Arc length

Arc length is the distance between two points along a section of a curve. Development of a formulation of arc length suitable for applications to mathematics and the sciences is a problem in vector calculus and in differential geometry. In the most basic formulation of arc length for a vector valued curve (thought of as the trajectory of a particle), the arc length is obtained by integrating the the magnitude of the velocity vector over the curve with respect to time. Thus the length of a continuously differentiable curve ${\displaystyle (x(t),y(t))}$, for ${\displaystyle a\leq t\leq b}$, in the Euclidean plane is given as the integral $${\displaystyle L=\int _{a}^{b}{\sqrt {x'(t)^{2}+y'(t)^{2}}}\,dt,}$$ (because ${\displaystyle {\sqrt {x'(t)^{2}+y'(t)^{2}}}}$ is the magnitude of the velocity vector ${\displaystyle (x'(t),y'(t))}$, i.e., the particle's speed).

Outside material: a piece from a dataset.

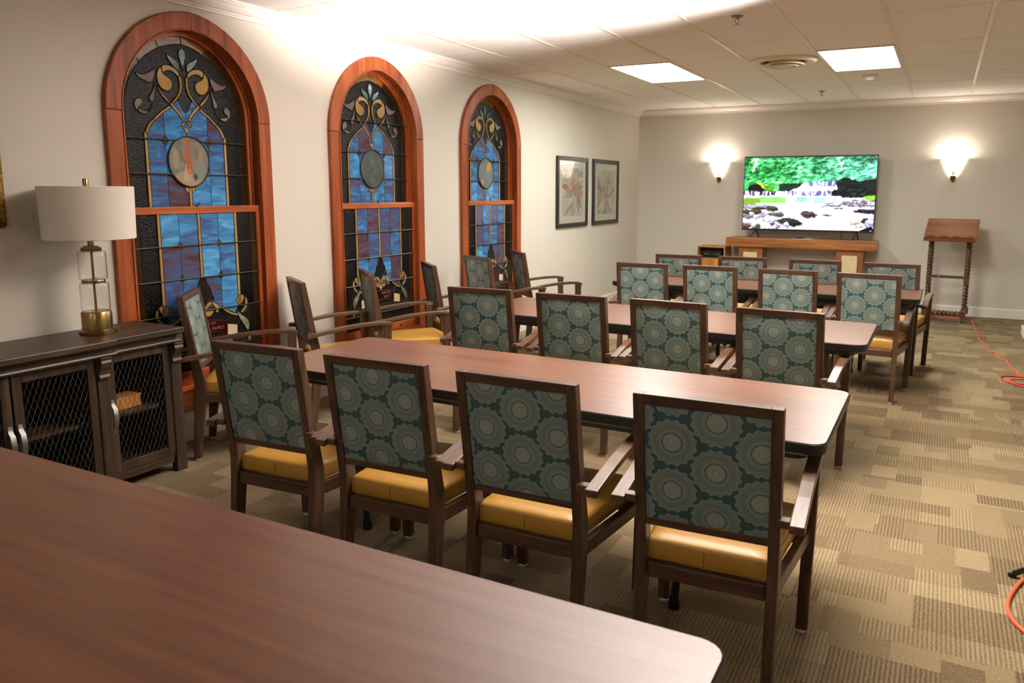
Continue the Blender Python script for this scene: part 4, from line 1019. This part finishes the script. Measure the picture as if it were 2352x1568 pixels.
cord('coiled_cord', [(4.95, -3.40), (4.80, -3.455), (4.609, -3.468), (4.544, -3.492), (4.515, -3.594), (4.533, -3.692), (4.591, -3.744), (4.70, -3.74), (4.90, -3.68), (5.02, -3.60), (5.0, -3.50), (4.85, -3.52, .016), (4.68, -3.60, .016), (4.597, -3.647, .016), (4.575, -3.69, .018), (4.60, -3.782), (4.70, -3.83), (4.95, -3.80), (5.1, -4.4), (5.05, -5.2), (4.75, -5.6), (4.52, -5.72), (4.75, -6.1), (4.9, -6.7), (4.80, -7.3)], .007, 'red_cord', 'coil of red-orange cord on the carpet at the right edge')
cord('flood_cord', [(4.72, -7.30), (4.55, -7.20), (4.42, -7.36), (4.35, -7.52), (4.312, -7.70), (4.34, -7.84), (4.45, -7.98), (4.8, -8.3), (5.4, -8.4)], .0075, 'orange_cord', 'orange cord looping beside the black tripod foot')
tag(MB().box(4.835, 5.13, -1.40, -1.10, 0, .10).obj('white_case', 'white_plastic', bevel=.012, seg=3), 'white plastic case on the carpet at the right edge, far end', 'case')
t = thing('light_stand', 'black tripod foot of a work light stand at the right edge', 'light stand', (4.72, -7.60, 0))
MB().lathe([(0, .25), (.012, .25), (.012, 1.44), (0, 1.44)], n=12).obj('pole', 'black_metal', t, smooth=True)
MB().lathe([(.013, .30), (.03, .30), (.03, .34), (.013, .34)], n=14, closed=True).obj('collar', 'black_plastic', t)
for a in (153, 273, 33):
    a = math.radians(a); dx, dy = math.cos(a), math.sin(a); L = .42
    leg = MB().tube([(.03*dx, .03*dy, .33), (L*dx, L*dy, .012)], .011, 8).obj('leg', 'black_metal', t, smooth=True)
    MB().lathe([(0, 0), (.015, 0), (.016, .02), (0, .025)], (L*dx, L*dy, 0), 10).obj('rubber_foot', 'black_plastic', leg)
fd = (Vector(FLOOD_AIM)-Vector(FLOOD_POS)).to_track_quat('-Z', 'Y').to_matrix().to_4x4(); fd.translation = Vector(FLOOD_POS)-t.location
MB().loft([[tuple(fd @ Vector(p)) for p in r] for r in ([(-.05, -.05, .10), (.05, -.05, .10), (.05, .05, .10), (-.05, .05, .10)], [(-.11, -.09, .02), (.11, -.09, .02), (.11, .09, .02), (-.11, .09, .02)], [(-.12, -.10, .012), (.12, -.10, .012), (.12, .10, .012), (-.12, .10, .012)])]).obj('lamp_head', 'black_metal', t)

The defining integral of arc length does not always have a closed-form expression, and numerical integration may be used instead to obtain numerical values of arc length.

Determining the length of an irregular arc segment by approximating the arc segment as connected (straight) line segments is also called curve rectification. For a rectifiable curve these approximations don't get arbitrarily large (so the curve has a finite length).